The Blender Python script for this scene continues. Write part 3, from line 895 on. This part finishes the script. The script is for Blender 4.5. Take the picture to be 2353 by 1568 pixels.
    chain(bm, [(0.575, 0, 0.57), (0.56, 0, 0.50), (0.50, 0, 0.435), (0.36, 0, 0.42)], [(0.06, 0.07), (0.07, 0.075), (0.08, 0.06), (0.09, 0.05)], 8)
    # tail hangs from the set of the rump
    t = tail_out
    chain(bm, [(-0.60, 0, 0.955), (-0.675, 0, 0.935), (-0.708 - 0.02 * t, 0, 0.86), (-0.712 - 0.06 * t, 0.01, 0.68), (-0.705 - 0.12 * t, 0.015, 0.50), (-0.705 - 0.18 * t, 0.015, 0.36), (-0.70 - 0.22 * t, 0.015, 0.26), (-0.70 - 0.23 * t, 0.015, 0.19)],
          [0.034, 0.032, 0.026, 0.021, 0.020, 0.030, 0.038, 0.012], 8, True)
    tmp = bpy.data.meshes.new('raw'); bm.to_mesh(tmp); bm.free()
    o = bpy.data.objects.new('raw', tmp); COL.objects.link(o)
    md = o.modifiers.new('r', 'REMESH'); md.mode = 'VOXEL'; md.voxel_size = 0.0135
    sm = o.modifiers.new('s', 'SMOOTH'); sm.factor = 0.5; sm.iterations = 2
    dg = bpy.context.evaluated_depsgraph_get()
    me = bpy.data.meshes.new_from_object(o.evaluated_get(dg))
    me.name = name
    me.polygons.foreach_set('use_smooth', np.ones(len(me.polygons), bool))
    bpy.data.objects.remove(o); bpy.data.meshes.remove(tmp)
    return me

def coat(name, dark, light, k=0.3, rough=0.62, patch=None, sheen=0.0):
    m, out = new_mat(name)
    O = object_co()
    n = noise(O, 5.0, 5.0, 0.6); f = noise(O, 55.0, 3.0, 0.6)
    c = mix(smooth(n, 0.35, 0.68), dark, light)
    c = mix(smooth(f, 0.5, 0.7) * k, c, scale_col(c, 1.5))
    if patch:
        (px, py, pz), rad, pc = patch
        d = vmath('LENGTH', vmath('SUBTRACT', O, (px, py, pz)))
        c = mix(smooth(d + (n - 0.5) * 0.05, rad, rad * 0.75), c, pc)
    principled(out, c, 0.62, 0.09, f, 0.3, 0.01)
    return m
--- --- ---
■ INSTRUCTIONS FOR THE TASK ■
Reproduce the entire listing word for word.

■ WORKED ANSWER ■
The Blender Python script for this scene continues. Write part 3, from line 895 on. This part finishes the script. The script is for Blender 4.5. Take the picture to be 2353 by 1568 pixels.
    chain(bm, [(0.575, 0, 0.57), (0.56, 0, 0.50), (0.50, 0, 0.435), (0.36, 0, 0.42)], [(0.06, 0.07), (0.07, 0.075), (0.08, 0.06), (0.09, 0.05)], 8)
    # tail hangs from the set of the rump
    t = tail_out
    chain(bm, [(-0.60, 0, 0.955), (-0.675, 0, 0.935), (-0.708 - 0.02 * t, 0, 0.86), (-0.712 - 0.06 * t, 0.01, 0.68), (-0.705 - 0.12 * t, 0.015, 0.50), (-0.705 - 0.18 * t, 0.015, 0.36), (-0.70 - 0.22 * t, 0.015, 0.26), (-0.70 - 0.23 * t, 0.015, 0.19)],
          [0.034, 0.032, 0.026, 0.021, 0.020, 0.030, 0.038, 0.012], 8, True)
    tmp = bpy.data.meshes.new('raw'); bm.to_mesh(tmp); bm.free()
    o = bpy.data.objects.new('raw', tmp); COL.objects.link(o)
    md = o.modifiers.new('r', 'REMESH'); md.mode = 'VOXEL'; md.voxel_size = 0.0135
    sm = o.modifiers.new('s', 'SMOOTH'); sm.factor = 0.5; sm.iterations = 2
    dg = bpy.context.evaluated_depsgraph_get()
    me = bpy.data.meshes.new_from_object(o.evaluated_get(dg))
    me.name = name
    me.polygons.foreach_set('use_smooth', np.ones(len(me.polygons), bool))
    bpy.data.objects.remove(o); bpy.data.meshes.remove(tmp)
    return me

def coat(name, dark, light, k=0.3, rough=0.62, patch=None, sheen=0.0):
    m, out = new_mat(name)
    O = object_co()
    n = noise(O, 5.0, 5.0, 0.6); f = noise(O, 55.0, 3.0, 0.6)
    c = mix(smooth(n, 0.35, 0.68), dark, light)
    c = mix(smooth(f, 0.5, 0.7) * k, c, scale_col(c, 1.5))
    if patch:
        (px, py, pz), rad, pc = patch
        d = vmath('LENGTH', vmath('SUBTRACT', O, (px, py, pz)))
        c = mix(smooth(d + (n - 0.5) * 0.05, rad, rad * 0.75), c, pc)
    principled(out, c, 0.62, 0.09, f, 0.3, 0.01)
    return m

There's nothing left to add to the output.